All because we were searching for something we call accountability. And it is sorely absent here.

“Everything the citizens had said was right,” said Virginia Lewis.

Inside the Moosehead Cafe, the frustration runs deep. And who can blame these folks?

There is a generation of flawed and failed Crockett officials that runs deep.

“I get very frustrated when I look at this because it was so much money wasted an unaccounted for,” said Sherald Wood.

At least 18 million dollars has been spent by the city’s economic and industrial development board since 2010. Millions more in loans and grants.

Records on where some of that money went are gone.

“For a town this size absolutely, it was stunning,” Wood said.

Former investment banker Sherald Wood has crunched the numbers.

And now there’s a forensic audit paid for by taxpayers that lays out the clear government negligence in 80 troubling pages.

Incompetence, waste, nepotism, evidence of fraud. A concoction that stinks of corruption.

“You will find I’m the most effective prosecutor,” said Donna Kaspar.

She talks real tough, but why is the longtime district attorney Donna Kaspar now hiding from us, accused of abandoning the folks who exposed this crock of crap?

Kaspar retires at the end of the year. Maybe she should leave early.

“She said well, what I have tonight from the forensic audit, to what I have on my desk, I’ve got enough right now to bring him to the grand jury and get an indictment. She never, ever did,” said Diane Rhone.

“I said Donna we elected you to do what’s right in the community and you threw us all under the bus,” Lewis said.

The former Justice of the Peace Clyde Black asked for the names of the grand jurors, a public record, hoping one of them would do what the DA failed to do: Launch a real investigation with the hard evidence right in front of them in the audit.

“The DA refused to give me the names of the grand jurors, where or when they met,” said Clyde Black.

It is that kind of frustration that resulted in a call to us.

“It’s sad, the money that has been wasted that could have been used in other places. We don’t have a workforce here,” said Joni Clonts.

News of our planned visit made the local paper. Longtime watchdogs in Crockett were simply fed up, and here’s why.

Last May, the Crockett city council wanted to put the controversial director of the economic development board back to work.

For a year and a half, James Gentry and his assistant had been paid on administrative leave. That itself is absurd.

Gentry was paid to do no work at all while the books of the agency he ran were examined. And it wasn’t the first time that big red flags would be found.

“He got caught three times with signed blank checks in his drawer that were unaccounted for in any of the bookkeeping,” said Chari Shuttlesworth.

The evidence is overwhelming, a financial mess that didn’t start with Mr. Gentry but was certainly allowed to continue to flourish under his watch.

The audit is scathing. Hundreds of credit card expenditures, bank records and checks unaccounted for. Unexplained loans, possible misuse of funds. Nepotism exposed.

The audit revealed Gentry had given the job of mowing property owned by taxpayers to a new company when he took over.

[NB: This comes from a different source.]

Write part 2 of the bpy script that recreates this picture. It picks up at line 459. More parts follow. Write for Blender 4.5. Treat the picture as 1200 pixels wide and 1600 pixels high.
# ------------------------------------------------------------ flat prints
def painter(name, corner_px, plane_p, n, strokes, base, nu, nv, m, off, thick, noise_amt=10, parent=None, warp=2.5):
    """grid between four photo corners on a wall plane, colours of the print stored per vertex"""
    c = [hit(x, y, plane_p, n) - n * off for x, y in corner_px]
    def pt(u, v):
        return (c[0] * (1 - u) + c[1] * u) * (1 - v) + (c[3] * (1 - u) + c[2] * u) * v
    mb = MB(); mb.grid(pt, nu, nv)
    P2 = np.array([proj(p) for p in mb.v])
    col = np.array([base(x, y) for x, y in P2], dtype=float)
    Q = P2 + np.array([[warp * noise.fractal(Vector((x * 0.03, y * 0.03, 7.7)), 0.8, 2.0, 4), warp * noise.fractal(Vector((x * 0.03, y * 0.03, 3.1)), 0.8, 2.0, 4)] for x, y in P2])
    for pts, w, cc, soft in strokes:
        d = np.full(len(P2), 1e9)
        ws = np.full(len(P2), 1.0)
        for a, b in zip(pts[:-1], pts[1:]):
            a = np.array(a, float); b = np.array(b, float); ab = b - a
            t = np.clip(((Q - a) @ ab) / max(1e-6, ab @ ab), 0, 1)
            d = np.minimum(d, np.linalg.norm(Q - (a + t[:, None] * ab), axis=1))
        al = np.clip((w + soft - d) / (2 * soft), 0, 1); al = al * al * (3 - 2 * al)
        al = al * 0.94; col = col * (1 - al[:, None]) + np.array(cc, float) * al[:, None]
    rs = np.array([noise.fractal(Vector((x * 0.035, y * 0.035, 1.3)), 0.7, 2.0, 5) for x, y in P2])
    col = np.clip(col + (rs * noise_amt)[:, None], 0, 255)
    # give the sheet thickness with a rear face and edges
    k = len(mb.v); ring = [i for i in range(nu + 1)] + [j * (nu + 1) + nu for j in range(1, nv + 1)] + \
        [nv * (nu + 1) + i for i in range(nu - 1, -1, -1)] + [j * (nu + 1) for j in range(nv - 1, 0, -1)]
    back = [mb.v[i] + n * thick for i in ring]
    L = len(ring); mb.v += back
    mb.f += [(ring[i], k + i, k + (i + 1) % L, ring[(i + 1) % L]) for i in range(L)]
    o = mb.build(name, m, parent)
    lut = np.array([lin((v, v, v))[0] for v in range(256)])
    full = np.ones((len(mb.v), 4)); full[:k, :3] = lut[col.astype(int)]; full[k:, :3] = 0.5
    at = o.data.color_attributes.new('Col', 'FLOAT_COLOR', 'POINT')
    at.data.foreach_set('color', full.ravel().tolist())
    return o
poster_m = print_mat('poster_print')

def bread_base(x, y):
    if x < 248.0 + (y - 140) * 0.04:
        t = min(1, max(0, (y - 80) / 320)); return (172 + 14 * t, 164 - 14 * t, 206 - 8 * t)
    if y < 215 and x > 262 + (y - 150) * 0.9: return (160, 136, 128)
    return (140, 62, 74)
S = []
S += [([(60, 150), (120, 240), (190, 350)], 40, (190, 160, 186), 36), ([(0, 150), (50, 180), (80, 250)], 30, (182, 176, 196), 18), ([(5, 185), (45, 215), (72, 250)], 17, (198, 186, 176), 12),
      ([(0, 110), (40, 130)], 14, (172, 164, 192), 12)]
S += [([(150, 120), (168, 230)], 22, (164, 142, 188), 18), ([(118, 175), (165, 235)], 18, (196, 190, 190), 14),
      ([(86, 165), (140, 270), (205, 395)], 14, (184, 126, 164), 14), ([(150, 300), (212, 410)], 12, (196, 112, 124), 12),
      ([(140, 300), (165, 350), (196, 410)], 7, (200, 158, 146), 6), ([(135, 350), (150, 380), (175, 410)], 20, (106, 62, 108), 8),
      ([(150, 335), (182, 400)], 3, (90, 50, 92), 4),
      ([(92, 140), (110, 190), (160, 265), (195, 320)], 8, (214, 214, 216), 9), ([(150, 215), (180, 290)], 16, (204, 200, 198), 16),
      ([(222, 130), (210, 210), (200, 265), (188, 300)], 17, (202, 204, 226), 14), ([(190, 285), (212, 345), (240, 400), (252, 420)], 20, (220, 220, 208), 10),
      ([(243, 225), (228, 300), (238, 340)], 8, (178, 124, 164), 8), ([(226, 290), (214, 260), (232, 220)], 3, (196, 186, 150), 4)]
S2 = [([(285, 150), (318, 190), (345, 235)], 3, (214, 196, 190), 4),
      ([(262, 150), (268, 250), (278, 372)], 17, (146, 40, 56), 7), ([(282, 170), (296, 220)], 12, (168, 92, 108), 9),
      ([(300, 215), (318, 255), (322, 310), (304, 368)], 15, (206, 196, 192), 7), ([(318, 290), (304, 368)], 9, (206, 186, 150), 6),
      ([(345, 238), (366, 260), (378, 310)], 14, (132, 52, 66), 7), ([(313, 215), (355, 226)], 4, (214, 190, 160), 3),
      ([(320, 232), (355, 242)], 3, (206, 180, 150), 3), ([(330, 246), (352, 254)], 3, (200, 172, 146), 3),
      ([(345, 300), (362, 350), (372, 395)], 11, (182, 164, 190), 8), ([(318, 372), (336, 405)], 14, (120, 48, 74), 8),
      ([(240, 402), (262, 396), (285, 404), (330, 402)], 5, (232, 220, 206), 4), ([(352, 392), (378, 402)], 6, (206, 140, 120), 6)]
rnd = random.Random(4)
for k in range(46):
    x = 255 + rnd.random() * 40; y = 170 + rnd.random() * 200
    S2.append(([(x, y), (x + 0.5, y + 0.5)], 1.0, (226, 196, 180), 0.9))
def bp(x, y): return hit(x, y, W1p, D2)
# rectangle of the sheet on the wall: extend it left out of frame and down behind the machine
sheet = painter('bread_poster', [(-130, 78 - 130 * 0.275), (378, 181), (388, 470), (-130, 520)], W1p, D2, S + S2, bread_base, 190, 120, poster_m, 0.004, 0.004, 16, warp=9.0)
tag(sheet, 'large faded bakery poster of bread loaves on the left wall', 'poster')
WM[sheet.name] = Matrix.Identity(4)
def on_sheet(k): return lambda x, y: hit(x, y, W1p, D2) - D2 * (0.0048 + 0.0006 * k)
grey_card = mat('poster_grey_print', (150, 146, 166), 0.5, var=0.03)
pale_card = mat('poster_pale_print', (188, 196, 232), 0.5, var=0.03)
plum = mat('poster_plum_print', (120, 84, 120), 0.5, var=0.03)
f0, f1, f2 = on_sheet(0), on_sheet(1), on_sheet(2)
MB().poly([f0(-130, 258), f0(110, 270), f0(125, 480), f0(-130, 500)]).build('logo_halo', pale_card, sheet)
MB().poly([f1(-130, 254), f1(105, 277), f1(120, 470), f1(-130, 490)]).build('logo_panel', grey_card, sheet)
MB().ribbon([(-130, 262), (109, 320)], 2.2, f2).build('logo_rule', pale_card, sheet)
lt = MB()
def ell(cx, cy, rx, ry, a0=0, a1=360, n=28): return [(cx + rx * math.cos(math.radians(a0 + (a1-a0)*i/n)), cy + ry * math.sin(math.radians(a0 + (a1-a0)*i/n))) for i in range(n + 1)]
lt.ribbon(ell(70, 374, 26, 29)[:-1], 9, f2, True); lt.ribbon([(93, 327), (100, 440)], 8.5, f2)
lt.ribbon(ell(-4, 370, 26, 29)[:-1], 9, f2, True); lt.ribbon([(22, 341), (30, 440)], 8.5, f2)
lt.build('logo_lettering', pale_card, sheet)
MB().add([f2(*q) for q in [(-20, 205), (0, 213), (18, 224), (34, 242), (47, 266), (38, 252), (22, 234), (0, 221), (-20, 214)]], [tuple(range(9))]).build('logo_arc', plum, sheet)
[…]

The guy who ran that company was his wife’s cousin. And guess what, the cost of mowing the fifteen properties the CEIDC owns skyrocketed.

“If you don’t clean it up, you will have the same mess,” Mayor Ianthia Fisher said.

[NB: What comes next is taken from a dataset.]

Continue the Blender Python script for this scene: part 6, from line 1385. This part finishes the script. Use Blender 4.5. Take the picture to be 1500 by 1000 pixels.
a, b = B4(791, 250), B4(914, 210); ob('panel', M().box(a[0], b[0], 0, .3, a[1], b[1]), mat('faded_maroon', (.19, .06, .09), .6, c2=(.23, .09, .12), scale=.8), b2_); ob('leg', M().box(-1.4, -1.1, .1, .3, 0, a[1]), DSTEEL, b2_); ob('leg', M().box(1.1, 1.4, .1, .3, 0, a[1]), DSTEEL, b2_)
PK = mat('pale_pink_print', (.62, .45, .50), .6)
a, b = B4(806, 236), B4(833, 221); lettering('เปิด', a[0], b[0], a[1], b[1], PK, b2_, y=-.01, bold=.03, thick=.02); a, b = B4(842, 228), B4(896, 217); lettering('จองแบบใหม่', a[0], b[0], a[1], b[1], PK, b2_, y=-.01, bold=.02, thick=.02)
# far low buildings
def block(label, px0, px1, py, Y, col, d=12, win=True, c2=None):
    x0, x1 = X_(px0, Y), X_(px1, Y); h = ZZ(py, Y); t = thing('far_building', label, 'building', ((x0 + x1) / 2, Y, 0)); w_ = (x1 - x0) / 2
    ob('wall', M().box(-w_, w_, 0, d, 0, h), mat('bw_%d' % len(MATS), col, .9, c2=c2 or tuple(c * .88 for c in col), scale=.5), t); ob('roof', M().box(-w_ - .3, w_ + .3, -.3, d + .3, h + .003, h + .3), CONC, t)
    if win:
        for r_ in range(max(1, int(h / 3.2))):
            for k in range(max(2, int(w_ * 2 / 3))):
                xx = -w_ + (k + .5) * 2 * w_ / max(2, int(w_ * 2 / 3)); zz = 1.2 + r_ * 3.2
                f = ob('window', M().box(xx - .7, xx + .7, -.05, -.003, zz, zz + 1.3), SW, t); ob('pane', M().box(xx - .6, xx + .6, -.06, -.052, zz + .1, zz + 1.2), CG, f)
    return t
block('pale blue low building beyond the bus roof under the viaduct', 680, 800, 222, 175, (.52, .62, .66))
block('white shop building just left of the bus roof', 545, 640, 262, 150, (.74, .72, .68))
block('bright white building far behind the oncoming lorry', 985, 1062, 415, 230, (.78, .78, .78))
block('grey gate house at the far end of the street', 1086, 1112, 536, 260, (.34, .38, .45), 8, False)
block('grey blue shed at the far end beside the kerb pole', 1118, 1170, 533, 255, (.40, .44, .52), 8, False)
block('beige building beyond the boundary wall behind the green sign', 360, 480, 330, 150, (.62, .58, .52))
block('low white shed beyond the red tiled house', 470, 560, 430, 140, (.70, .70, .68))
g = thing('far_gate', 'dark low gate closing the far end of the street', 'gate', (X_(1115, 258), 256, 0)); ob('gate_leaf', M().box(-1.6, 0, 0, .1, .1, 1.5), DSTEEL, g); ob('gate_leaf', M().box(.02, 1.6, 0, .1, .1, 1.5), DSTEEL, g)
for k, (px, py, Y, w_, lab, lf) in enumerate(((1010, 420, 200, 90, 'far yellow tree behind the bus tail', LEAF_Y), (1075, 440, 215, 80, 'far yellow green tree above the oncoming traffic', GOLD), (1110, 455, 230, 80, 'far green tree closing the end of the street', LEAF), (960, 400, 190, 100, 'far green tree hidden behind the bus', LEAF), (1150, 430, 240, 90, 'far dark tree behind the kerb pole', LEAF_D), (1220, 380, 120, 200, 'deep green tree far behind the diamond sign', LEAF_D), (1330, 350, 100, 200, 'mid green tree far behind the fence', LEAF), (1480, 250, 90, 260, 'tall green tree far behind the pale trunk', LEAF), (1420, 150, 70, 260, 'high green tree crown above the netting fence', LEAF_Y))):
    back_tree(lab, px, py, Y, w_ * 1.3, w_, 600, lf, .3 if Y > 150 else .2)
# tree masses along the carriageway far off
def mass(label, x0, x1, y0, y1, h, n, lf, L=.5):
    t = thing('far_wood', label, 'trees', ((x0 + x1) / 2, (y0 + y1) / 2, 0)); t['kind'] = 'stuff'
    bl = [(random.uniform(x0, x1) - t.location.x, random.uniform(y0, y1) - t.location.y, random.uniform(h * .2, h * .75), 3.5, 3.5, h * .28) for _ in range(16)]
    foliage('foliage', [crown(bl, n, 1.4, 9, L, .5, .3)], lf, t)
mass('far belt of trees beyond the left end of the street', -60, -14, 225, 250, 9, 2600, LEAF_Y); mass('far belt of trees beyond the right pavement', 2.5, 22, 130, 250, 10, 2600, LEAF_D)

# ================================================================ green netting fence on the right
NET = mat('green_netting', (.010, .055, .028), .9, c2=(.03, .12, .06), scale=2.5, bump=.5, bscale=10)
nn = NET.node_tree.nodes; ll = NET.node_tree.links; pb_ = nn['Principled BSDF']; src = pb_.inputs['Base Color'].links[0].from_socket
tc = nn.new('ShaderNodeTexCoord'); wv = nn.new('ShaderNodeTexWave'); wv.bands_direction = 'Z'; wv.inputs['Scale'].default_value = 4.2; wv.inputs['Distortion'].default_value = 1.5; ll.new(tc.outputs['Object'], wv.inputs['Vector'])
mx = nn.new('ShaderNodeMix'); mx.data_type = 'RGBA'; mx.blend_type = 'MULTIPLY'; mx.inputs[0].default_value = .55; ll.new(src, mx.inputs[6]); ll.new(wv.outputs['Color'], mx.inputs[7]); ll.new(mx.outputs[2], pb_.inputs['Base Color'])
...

The city council hadn’t even heard recommendations yet on how to fix the place, if it even should be saved.

“I think wisdom would say to us tonight is that we should table this until we get the conclusion from our legal counsel,” said Dennis Ivey.

But wisdom, logic, none of it mattered.

And some of the councilmembers who wanted to give Gentry the right to go back to work? Well, they had actually served on the same economic board now accused of all that mismanagement over the years. So, they share the blame.

“You think they are all buddies,” Dolcefino said.

“Oh yeah, Yeah, I do,” said Mike Marsh.

“The community, they want it dissolved and maybe start completely over,” Ivey said.

The vote was three to two, and it was impossible not to see the vote came down on racial lines.

There is a new Black majority on city council, and revenge, it appears, is in the air.

“There’s one person on there and that’s Darrell Jones, and Darrell is definitely pushing race,” Lewis said.

An open mic before the meeting caught this gem from another councilman, Elbert Johnson.

“Ain’t nobody care about my business. I’m supposed to come up and care about y’all.. Forget all of that man. Forget that bro, don’t come at me like that,” Johnson said.

You could cut the tension with a knife.

“It has nothing to do with race. It has to with what’s right and wrong,” Marsh said.

“It’s not about black and white, it’s not about Republicans or Democrats. It’s about what’s right,” Henderson said.

We met Oscar Henderson outside Crockett city hall. He’s the mayor’s brother.

“We’re making headlines for the wrong reason. I’ve seen a lot of things here, good and bad. But this is the worst,” Henderson said.

As we spoke, a fight broke out just a couple of feet away.